No entanto, Okonjo-Iweala desqualificou preocupações de que uma guerra comercial entre China e os EUA possa levar a um descolamento do comércio mundial que prejudicaria o crescimento. “Quando ouvimos a retórica de ambos os países, podemos ter esse descolamento, mas as evidências que vemos na prática com relação ao comércio internacional não sustentam essa teoria do descolamento”, acrescentou.

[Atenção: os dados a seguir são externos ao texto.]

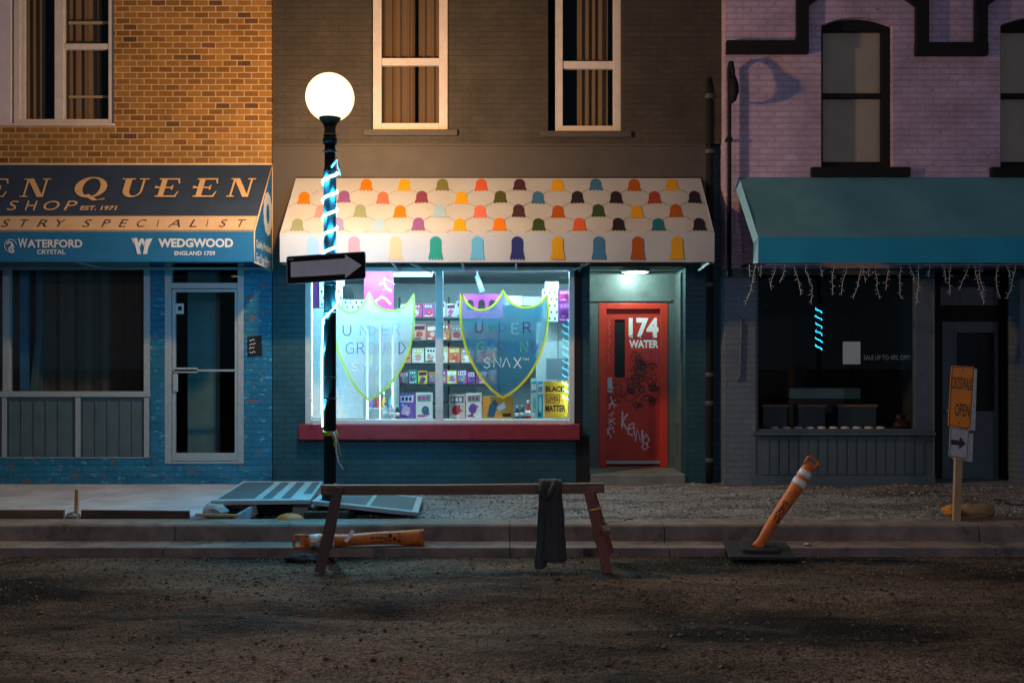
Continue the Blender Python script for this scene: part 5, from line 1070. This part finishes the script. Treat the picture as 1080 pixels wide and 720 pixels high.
# ------------------------------------------------------------------ right shop window display
yd = .45
G = 'dark jewellery display stands in the right window'
for i, (a, b, c) in enumerate(((805, 830, 'wide'), (842, 870, 'widest'), (884, 924, 'broad'))):
    t = thing('display_stand', (X((a+b)/2, yd), yd, gz0), ['low dark display stand at the left end of the right shop window', 'low dark display stand in the middle of the right shop window', 'low dark display stand at the right end of the right shop window'][i], 'display stand', G)
    mb = MB(); mb.box(X(a, yd), X(b, yd), yd, yd+.25, gz0-.02, Z(429, yd)); mb.build('body', pc('283C42'), t)
    mb = MB(); mb.box(X(a-1, yd), X(b+1, yd), yd-.02, yd+.27, Z(429, yd)+.001, Z(426.5, yd)); mb.build('top', pc('86643E'), t)
for i in range(10):
    u_ = 817+i*12.4; o = MB().lathe([(.055, 0), (.06, .012), (.05, .03), (.001, .036)], (X(u_, .22), .22, gz0-.018), 16).build('ring_tray', pc('F0E2DA'), None, base=(X(u_, .22), .22, gz0-.018))
    tag(o, f'{ORD[i]} pale round ring tray from the left along the right shop window', 'ring tray', 'round ring trays along the right window')
t = thing('reflection_slab', (X(875, 1.5), 1.5, 0), 'pale green reflection built as a counter deep inside the dark right shop', 'slab')  # pale green block added in place of a reflection in the glass
mb = MB(); mb.box(X(832, 1.5), X(908, 1.5), 1.5, 2.0, .0, Z(421, 1.5)); mb.build('base', pc('1C2426'), t); mb = MB(); mb.box(X(832, 1.5), X(908, 1.5), 1.495, 2.0, Z(421, 1.5)+.002, Z(409, 1.5)); mb.build('case', pc('7CA49C'), t, bevel=.02)

tag(MB().box(X(891, YP), X(909.5, YP), YP+.072, YP+.075, Z(384, YP), Z(360, YP)).build('paper_notice', pc('B8C8D0'), None, base=P(900, 384, YP+.07)), 'blank grey paper notice taped inside the dark right shop window', 'notice')
f = front(YP+.076); t = thing('window_lettering', tuple(f(936, 379)), 'thin white sale lettering on the dark right shop window', 'lettering')
mb = MB(); mb.text(f, 'SALE UP TO 40% OFF!!', 911, 960, 374.5, 379.3, 0, .002, bold=-.006); mb.build('letters', pc('9AA4A8'), t)
t = thing('cloth_bundle', (X(952, .3), .3, gz0), 'tan folded cloth at the right corner of the dark shop window', 'cloth')
mb = MB(); mb.blob((X(951, .3), .3, gz0+.03), (.13, .08, .06), jit=.35, sc=3); mb.build('fold', pc('4A3024'), t); mb = MB(); mb.blob((X(950, .33), .34, gz0+.12), (.07, .05, .07), jit=.4, sc=3); mb.build('crumple', pc('42261E'), t)

# icicle light string under the teal awning, unlit
t = thing('icicle_lights', (6, -1.1, zb2), 'unlit icicle light string hanging from the front of the teal awning', 'light string')
yi = -1.13; wire = pmat('white_wire', (.72, .68, .68), .5); bulb = pmat('clear_bulb', (.62, .55, .52), .2)
mb = MB(); mb.tube([(ax0+.1+i*.25, yi, zb2-.012-.012*math.sin(i*1.3)**2) for i in range(33)], .004, 5); mb.build('cable', wire, t)
r = random.Random(14); x = ax0+.10
ulist = [790, 797, 804, 817, 828, 838, 851, 866, 880, 893, 909, 912, 917, 923, 937, 948, 959, 969, 981, 994, 1003, 1022, 1028, 1034, 1053, 1061, 1072, 1079, 1095, 1110, 1128, 1146, 1165]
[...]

O comércio entre a UE e a China é forte, disse ela. “Os dados estatísticos sobre comércio de bens entre as grandes potências são muito robustos.” Mesmo se quisessem, os países não conseguiriam se descolar tanto quanto gostariam. “Não é tão fácil desfazer cadeias de suprimentos, elas são muito complicadas para muitos produtos.”
Okonjo-Iweala disse que a Área de Livre Comércio da África Continental, que abrange 54 países e entrou em funcionamento neste ano, tem o poder de transformar o potencial comercial e industrial do continente. A África responde por apenas cerca de 4% do comércio mundial, e a maioria de suas exportações sai do continente sem passar por processamento.
Embora a área de livre comércio precise de melhorias significativas nos marcos regulatórios, bem como em infraestrutura física, entre países, a criação de um mercado único de 1,3 bilhão de pessoas tem enorme potencial para reverter décadas de desindustrialização.